I bought this frequency meter https://www.ebay.com/itm/1-MHz-1-1G...936276&hash=item1a5edbde2f:g:lwQAAOSwtLtbo68a about 2 weeks ago and I still cannot figure out, how to measure LC circuits with it. I built one transistor oscillator (FM transmitter with 1 transistor) and connected meter parallel to the LC circuit. I expected frequency of around 100MHz, but it displayed only about 6MHz. Why am I asking this? I need to measure frequencies in homemade tube radio (fremodyne) and I need accurate enough (+-5%) measuring instrument. Maybe, the better way would be to make inductance meter for homemade coils, but I cannot find any simple enough circuit on the Internet - I haven't PIC or LM339 as on many schematics.

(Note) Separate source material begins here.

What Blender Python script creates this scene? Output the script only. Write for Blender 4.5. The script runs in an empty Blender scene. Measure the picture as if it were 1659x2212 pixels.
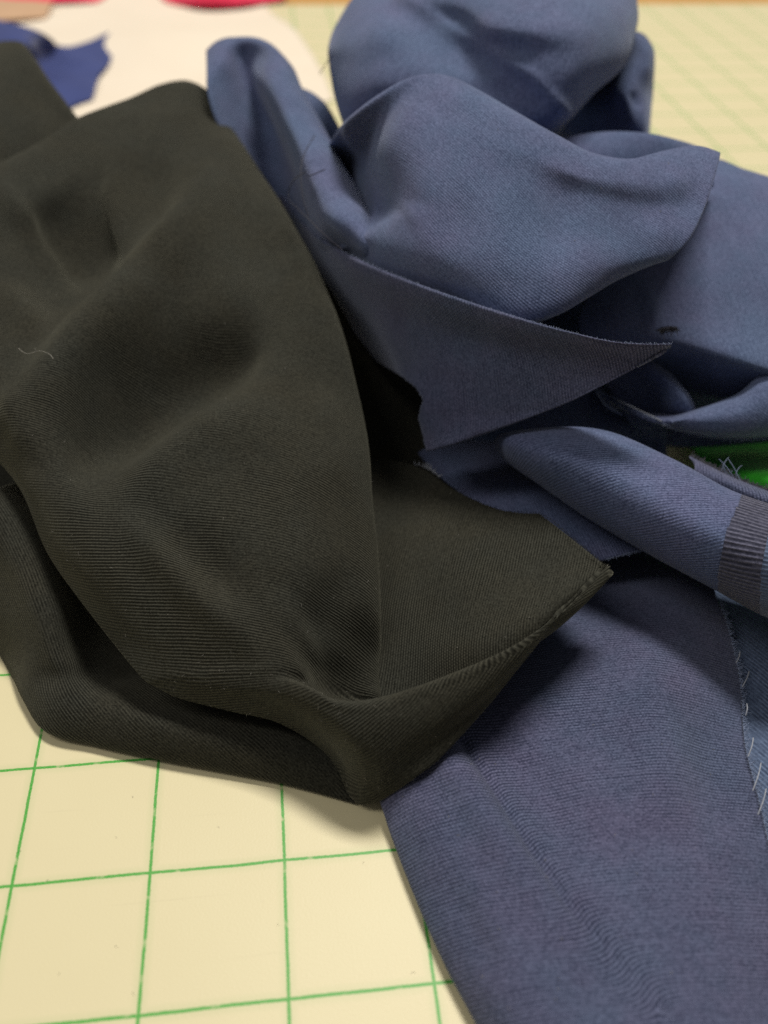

Therefore, I wanted to ask for a help someone more experienced, for these questions: Is it possible to measure frequencies with this frequency meter? And if you had some simple schematic of inductance meter (10s or 100s nH), can you post it here? I tried this one https://makingcircuits.com/blog/1-5-v-inductance-meter-circuit/ but I don't think it's accurate. Any help is appreciated. Thank you for your answers!
 

Papabravo

Joined Feb 24, 2006
21,225
There could be several reasons for the observed results in no particular order of significance:
  1. The instrument is loading your oscillator and pulling the frequency
  2. The instrument is reducing the level down into the noise
  3. The oscillator is oscillating at the wrong frequency
  4. You are not measuring what you think you are measuring
Possible solutions include:
  1. Buffering the output so it looks like 50 Ω impedance at 100 MHz.
  2. Building a 1 stage RF amplifier with a 50 Ω output to connect to the instrument to see if the oscillator can actually transmit
  3. Double check your results against a known good instrument
  4. Double check your instrument against a known good source from an RF signal generator
A schematic diagram of your test setup and one stage oscillator might be helpful
 
Last edited:

Janis59

Joined Aug 21, 2017
1,849
One fine method is to solder the Clapp oscillator and measure the frequency at Source resistor. More exact method is to apply the DIP-meter and measure the exact frequency of DIP. Third is apply the Zener diode based white noise generator circuit, where adding the parallel tank may provide the measurements in the output, the buffer is welcome before meter.